Ronan called me one evening: “Tyrone, I need a scene where the police stop Jaq, Kieron and Co whilst they’re driving in episode one.” I wrote it in minutes. Life has dealt me enough depth and life altering trauma to write these stories in abundance, so influencing some of our storylines with parallels of my own life’s stories flowed naturally. By episode four, having proved my worth, Ronan pulled me aside; “Tyrone, I want you to really study how we write and construct these scripts because I’m going to ask you to write episode seven”.

I was ecstatic. Finally, I got the nod. After ten years of being an unknown scriptwriter to now being deemed competent enough to be entrusted with the keys to this huge cultural hit was an unbelievable honour. He gave me the freedom to go nuts on episode seven, so nuts I went.

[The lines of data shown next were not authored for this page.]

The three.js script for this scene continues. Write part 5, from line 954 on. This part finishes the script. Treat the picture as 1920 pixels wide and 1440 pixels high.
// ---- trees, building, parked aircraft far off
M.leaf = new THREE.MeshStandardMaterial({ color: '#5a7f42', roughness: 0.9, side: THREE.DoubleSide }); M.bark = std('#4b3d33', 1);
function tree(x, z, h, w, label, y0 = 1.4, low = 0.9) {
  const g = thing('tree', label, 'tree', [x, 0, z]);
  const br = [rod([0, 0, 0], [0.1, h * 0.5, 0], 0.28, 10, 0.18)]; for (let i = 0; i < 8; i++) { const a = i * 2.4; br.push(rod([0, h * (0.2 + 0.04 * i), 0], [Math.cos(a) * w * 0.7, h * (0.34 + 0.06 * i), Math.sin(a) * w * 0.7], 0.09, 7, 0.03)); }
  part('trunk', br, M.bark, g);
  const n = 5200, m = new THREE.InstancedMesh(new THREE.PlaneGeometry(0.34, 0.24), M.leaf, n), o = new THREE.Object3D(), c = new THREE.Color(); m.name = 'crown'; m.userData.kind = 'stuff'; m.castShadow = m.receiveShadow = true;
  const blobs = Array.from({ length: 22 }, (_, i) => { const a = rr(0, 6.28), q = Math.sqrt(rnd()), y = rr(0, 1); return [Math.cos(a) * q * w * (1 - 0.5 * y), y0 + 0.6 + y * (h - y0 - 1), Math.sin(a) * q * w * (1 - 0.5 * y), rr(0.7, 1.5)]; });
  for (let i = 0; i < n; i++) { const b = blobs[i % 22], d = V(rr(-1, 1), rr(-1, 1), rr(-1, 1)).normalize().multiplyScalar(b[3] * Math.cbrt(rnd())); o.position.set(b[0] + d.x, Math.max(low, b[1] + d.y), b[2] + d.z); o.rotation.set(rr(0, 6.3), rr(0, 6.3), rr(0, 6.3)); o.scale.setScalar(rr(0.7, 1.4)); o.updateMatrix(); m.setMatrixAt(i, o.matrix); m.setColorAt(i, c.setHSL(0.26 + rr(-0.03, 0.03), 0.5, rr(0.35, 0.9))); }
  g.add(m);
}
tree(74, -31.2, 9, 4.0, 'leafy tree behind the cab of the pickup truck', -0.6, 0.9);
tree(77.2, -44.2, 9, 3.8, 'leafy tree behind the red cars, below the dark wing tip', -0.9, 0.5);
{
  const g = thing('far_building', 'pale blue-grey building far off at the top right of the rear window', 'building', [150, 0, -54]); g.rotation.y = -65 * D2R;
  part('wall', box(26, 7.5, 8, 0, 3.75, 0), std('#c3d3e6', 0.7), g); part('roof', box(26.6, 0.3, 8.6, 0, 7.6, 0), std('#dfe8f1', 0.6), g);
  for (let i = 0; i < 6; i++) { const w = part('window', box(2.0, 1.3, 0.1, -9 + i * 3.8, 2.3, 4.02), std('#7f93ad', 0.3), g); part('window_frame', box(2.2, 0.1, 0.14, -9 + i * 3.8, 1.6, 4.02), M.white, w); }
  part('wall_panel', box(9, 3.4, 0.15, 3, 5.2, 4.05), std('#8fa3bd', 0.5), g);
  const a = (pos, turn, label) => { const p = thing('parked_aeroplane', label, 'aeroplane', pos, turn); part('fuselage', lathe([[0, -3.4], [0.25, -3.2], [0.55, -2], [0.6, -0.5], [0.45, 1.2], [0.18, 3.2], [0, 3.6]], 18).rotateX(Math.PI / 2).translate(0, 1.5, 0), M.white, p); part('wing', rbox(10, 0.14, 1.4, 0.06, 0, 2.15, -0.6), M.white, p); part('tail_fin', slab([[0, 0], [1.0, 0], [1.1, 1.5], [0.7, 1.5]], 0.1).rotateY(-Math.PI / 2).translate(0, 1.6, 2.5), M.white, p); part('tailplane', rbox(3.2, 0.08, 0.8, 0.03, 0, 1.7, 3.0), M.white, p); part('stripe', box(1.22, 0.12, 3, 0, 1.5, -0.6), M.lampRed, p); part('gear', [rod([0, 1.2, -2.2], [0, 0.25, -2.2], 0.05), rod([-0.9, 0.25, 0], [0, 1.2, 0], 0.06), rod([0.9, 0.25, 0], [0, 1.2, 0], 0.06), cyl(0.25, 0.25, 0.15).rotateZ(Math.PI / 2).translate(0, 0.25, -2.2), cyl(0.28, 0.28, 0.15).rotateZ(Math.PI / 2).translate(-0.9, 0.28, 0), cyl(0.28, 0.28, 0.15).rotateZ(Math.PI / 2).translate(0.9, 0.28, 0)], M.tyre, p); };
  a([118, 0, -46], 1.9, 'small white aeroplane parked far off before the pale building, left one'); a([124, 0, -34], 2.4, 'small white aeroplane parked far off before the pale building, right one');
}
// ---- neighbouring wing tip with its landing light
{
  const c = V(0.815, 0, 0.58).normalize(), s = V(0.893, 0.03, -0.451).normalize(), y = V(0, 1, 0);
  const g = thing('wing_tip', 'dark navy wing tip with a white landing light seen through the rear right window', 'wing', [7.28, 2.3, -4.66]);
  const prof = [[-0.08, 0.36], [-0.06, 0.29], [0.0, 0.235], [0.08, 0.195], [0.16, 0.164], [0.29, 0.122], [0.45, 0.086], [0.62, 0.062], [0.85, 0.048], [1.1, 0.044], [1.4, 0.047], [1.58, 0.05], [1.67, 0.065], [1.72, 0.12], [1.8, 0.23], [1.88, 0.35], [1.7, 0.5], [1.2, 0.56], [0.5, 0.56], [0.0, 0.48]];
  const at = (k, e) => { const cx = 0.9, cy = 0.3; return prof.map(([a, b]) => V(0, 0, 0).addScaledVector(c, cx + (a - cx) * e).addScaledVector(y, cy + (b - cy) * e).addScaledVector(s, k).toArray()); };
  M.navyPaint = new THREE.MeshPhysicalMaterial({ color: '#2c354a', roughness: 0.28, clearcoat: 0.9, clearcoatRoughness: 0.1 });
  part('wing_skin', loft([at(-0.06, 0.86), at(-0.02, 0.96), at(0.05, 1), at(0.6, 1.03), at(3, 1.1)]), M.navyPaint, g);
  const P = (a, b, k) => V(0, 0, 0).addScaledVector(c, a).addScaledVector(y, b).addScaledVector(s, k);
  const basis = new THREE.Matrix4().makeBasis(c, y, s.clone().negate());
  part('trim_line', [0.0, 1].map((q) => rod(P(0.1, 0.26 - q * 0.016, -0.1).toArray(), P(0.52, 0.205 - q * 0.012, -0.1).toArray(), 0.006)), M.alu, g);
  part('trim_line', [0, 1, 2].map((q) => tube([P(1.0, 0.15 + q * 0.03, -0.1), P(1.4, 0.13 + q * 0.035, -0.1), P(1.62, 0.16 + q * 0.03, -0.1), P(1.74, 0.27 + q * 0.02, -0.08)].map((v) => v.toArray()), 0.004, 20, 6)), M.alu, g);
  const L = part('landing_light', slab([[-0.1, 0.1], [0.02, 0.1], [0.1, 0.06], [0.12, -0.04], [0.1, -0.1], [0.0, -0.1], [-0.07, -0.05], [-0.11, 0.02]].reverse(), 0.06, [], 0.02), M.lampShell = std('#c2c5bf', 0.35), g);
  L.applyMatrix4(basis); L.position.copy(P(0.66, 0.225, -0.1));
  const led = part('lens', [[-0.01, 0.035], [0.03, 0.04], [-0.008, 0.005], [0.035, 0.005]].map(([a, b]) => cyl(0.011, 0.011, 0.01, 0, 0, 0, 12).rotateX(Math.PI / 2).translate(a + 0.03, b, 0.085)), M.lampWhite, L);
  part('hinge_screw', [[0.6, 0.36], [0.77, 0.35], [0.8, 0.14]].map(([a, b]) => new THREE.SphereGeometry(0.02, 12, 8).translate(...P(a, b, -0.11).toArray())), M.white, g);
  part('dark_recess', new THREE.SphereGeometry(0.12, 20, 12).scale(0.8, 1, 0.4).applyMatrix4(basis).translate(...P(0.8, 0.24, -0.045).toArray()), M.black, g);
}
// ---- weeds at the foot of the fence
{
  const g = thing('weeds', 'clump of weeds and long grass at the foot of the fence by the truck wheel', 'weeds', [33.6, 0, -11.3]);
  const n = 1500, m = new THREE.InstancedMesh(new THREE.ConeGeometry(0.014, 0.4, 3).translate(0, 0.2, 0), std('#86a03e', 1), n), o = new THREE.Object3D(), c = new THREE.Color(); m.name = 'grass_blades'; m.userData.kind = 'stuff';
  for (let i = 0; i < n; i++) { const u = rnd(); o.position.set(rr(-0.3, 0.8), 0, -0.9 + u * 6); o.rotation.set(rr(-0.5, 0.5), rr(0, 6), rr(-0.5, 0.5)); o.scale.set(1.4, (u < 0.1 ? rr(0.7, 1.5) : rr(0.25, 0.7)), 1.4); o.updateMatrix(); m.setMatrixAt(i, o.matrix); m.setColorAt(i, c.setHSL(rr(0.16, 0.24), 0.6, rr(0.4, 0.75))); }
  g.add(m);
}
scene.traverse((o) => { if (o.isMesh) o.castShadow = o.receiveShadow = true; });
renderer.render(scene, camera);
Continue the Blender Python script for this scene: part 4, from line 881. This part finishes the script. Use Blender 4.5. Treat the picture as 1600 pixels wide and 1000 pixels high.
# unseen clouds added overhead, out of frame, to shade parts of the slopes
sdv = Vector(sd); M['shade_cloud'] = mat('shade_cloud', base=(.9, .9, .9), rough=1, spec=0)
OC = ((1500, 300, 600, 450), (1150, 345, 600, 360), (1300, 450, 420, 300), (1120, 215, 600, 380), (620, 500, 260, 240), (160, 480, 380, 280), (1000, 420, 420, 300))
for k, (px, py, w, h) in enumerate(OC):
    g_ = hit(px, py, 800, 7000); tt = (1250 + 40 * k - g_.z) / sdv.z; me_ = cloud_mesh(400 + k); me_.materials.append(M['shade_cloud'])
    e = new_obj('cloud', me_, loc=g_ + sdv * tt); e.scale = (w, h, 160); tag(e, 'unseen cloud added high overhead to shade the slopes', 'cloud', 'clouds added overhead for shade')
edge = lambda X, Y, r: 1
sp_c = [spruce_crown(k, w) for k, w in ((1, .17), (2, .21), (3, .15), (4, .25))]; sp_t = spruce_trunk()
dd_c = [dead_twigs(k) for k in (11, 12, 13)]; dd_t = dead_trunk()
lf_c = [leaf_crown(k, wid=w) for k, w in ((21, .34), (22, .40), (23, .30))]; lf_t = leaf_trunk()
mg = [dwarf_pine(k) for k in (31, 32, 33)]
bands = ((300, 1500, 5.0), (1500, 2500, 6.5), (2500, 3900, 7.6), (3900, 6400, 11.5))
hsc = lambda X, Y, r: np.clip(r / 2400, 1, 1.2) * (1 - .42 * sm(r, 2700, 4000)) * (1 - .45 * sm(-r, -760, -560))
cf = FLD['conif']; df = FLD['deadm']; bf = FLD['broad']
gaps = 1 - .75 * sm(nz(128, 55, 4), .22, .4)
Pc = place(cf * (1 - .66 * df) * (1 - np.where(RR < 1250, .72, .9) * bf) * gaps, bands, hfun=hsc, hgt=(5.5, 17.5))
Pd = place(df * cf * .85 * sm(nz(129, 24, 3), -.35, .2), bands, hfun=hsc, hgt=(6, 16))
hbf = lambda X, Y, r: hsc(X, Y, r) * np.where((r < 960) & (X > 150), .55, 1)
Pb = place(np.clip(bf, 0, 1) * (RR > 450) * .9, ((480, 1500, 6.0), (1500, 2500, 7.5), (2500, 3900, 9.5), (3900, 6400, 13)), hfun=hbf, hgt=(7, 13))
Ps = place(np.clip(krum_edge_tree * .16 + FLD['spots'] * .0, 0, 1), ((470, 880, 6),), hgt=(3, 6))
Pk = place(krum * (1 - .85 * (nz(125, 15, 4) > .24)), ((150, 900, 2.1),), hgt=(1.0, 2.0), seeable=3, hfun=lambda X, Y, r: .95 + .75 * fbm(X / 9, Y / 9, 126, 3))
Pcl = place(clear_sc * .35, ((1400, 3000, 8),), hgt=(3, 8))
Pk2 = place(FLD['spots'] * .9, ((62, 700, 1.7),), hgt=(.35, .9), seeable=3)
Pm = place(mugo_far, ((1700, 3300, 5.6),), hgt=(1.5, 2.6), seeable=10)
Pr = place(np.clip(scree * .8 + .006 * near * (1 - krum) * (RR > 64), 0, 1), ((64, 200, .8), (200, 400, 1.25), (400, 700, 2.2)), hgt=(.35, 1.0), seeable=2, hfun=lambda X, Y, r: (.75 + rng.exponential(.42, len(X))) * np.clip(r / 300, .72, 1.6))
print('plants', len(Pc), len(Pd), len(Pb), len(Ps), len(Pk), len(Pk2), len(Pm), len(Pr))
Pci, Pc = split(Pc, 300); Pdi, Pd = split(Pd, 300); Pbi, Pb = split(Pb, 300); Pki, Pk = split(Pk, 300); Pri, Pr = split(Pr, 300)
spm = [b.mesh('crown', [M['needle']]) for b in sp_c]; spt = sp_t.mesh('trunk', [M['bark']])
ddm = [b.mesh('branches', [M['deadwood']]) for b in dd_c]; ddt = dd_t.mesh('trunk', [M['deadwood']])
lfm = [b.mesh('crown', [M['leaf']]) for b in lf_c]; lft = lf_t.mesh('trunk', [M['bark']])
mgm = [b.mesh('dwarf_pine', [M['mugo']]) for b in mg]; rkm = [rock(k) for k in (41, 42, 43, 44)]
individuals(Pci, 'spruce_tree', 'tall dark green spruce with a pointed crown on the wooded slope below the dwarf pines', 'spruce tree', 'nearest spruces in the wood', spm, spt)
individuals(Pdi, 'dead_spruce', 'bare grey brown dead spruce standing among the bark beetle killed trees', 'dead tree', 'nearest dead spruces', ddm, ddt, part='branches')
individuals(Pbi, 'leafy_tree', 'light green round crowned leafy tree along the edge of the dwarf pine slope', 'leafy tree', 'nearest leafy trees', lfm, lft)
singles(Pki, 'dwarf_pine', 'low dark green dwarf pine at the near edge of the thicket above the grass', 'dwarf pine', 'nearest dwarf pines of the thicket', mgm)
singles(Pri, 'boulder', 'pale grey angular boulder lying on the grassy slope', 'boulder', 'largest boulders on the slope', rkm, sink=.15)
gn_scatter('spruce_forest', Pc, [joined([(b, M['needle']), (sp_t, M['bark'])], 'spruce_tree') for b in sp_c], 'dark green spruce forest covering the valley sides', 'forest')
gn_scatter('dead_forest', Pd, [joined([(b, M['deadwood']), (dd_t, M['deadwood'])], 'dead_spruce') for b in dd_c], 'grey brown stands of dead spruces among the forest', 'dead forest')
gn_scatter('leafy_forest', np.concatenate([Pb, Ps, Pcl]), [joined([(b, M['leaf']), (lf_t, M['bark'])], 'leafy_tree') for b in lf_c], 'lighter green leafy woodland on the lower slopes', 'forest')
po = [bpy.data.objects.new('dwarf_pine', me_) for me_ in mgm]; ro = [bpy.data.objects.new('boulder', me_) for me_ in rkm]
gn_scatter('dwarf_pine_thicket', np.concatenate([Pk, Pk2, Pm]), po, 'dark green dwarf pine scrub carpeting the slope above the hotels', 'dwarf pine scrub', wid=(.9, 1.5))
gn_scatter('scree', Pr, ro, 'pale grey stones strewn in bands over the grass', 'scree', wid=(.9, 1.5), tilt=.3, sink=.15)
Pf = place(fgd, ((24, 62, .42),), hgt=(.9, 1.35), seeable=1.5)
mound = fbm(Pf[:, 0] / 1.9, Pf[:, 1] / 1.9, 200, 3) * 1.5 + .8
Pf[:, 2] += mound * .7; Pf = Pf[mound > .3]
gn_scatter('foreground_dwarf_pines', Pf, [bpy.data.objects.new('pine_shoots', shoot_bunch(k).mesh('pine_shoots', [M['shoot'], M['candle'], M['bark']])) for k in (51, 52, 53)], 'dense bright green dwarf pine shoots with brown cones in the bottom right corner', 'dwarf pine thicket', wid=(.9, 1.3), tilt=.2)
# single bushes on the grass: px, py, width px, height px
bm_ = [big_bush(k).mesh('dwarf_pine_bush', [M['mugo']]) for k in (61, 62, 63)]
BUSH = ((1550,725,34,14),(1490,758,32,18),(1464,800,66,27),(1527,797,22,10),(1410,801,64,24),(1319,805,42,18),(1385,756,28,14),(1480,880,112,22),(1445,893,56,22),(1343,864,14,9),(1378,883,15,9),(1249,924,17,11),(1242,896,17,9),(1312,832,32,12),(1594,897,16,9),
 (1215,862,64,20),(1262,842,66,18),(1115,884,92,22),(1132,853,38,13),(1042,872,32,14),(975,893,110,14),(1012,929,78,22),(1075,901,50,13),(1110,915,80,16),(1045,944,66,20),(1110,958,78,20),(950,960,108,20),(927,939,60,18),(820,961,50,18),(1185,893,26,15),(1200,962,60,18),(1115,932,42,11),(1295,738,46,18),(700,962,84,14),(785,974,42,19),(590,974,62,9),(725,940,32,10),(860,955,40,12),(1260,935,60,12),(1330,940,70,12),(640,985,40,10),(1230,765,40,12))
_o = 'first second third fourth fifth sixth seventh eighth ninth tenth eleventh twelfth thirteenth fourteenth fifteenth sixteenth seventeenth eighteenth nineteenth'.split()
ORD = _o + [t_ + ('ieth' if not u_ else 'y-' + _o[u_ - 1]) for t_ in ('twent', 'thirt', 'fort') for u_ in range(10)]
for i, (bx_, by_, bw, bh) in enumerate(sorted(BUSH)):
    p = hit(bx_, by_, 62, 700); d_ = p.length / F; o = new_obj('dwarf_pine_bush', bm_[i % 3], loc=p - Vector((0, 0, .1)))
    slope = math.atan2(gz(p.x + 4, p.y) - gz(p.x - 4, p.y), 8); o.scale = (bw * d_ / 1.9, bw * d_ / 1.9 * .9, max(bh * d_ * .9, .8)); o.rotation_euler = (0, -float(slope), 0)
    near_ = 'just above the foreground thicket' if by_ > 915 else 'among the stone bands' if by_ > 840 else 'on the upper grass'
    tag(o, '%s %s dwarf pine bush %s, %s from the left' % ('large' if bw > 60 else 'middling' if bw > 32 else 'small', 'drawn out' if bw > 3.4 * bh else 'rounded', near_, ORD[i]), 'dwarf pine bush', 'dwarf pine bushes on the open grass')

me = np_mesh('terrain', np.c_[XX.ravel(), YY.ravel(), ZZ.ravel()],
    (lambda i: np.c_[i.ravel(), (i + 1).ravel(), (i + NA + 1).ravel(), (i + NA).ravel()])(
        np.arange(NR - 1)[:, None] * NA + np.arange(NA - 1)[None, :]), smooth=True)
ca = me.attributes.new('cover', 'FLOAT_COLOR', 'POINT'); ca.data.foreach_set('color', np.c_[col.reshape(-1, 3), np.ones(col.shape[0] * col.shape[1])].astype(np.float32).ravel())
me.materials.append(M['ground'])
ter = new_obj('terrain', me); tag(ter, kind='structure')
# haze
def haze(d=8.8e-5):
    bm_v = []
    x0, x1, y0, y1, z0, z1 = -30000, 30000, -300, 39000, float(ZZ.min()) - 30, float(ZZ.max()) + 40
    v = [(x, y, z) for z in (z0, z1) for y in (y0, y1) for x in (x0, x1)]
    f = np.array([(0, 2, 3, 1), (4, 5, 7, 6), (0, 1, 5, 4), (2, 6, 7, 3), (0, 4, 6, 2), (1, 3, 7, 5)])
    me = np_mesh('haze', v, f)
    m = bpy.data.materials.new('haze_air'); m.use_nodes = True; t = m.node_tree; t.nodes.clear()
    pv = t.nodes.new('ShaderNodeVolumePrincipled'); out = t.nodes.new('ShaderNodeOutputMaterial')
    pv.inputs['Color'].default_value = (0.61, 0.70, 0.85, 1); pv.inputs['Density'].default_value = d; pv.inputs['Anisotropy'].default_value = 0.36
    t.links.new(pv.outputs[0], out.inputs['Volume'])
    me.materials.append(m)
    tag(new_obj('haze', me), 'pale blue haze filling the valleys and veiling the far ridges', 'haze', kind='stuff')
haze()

We and our brilliant production team downloaded our all into this series, which is ultimately about our character’s questionable choices and misguided loyalties, inevitably proving detrimental for them. Many of today’s ‘youngers’ could do well by taking note. Not least because it depicts very real-life issues blighting our inner-city communities today.

The actors were phenomenal. Watching them say our words and act our scenes in the thoroughly professional manner they do was utterly thrilling.

A real-life Stokey boy collaborating to write about true-to-life Top Boys. Not bad for a Hackney man alie?!